Now to the point of this blog. Yesterday when I got home from work, my baby sister was there. You know how sometimes when you’ve worked all day, you’re a bit bitey? Well that’s what was with me. Her son had just gotten off of my computer and I sat down to check email and what not, and the boy tells me to get up and that I have to share. Being I was tired and bitey, I told him no, it was my computer and he’d just gotten up. My sister took offense. She went boo hooing to my mother. My mother then preceeds to come and tell me what I was doing wrong and that I “shouldn’t act that way”.

Anyway, me being upset I tend to lash out and told my sister that she really didn’t know me at all to assume that I was being rude and mean to her son. Bitey yes, but who doesn’t have bad days. The argument progressed, I got in her face yelling, and she took a swing at me, several times. She grabbed her son and left. Calls my mother on the way home and tries to say that she didn’t know what happened, that she just snapped and that she didn’t mean to hit me. She’s my baby sister, there is no way I could hit her. I took what she gave me and did nothing.

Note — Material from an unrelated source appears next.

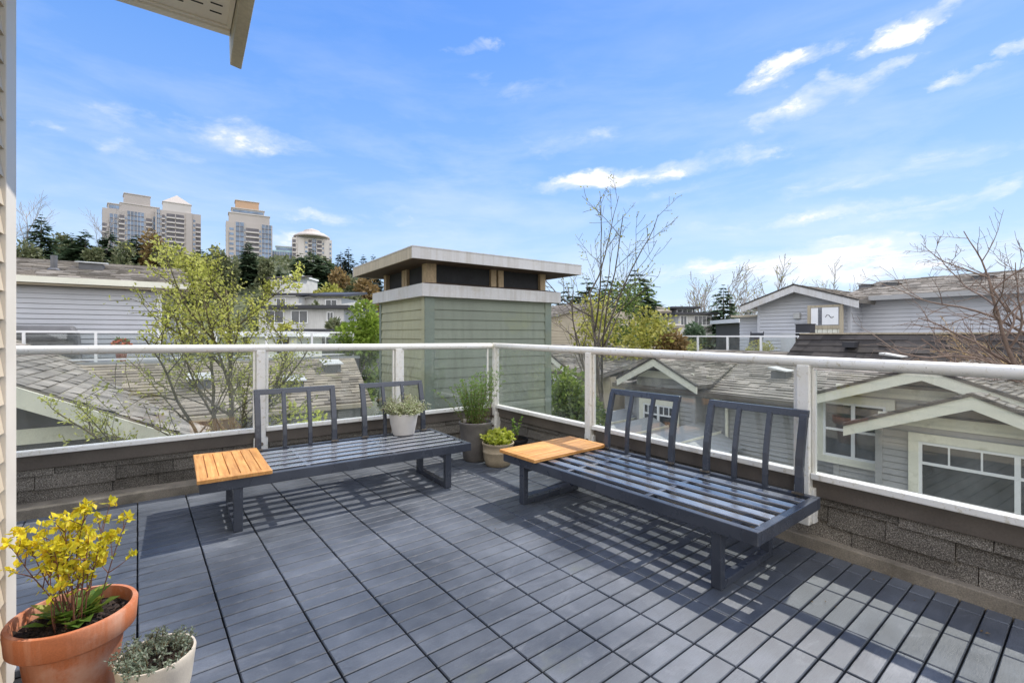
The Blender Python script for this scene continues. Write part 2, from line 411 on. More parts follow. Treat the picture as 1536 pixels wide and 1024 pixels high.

I was very upset by the whole episode. When I’m upset I shut everyone out and don’t want anyone near me or talking to me. My mother tried to smooth things over saying that, regardless of what I may think, she loves me and hurts when I hurt. I KNOW my mom loves me, but she doesn’t like me very much so I push her away.

Because of the disfunctional nature of my family, I shut them all out. There isn’t one person in my family that I’m close to. It’s really rather sad that I feel as though I can’t share how I feel or what I think about certain things with them. That I have to close myself off and be in my own little area of the family. It’s always been this way and I don’t know what I can do to change it.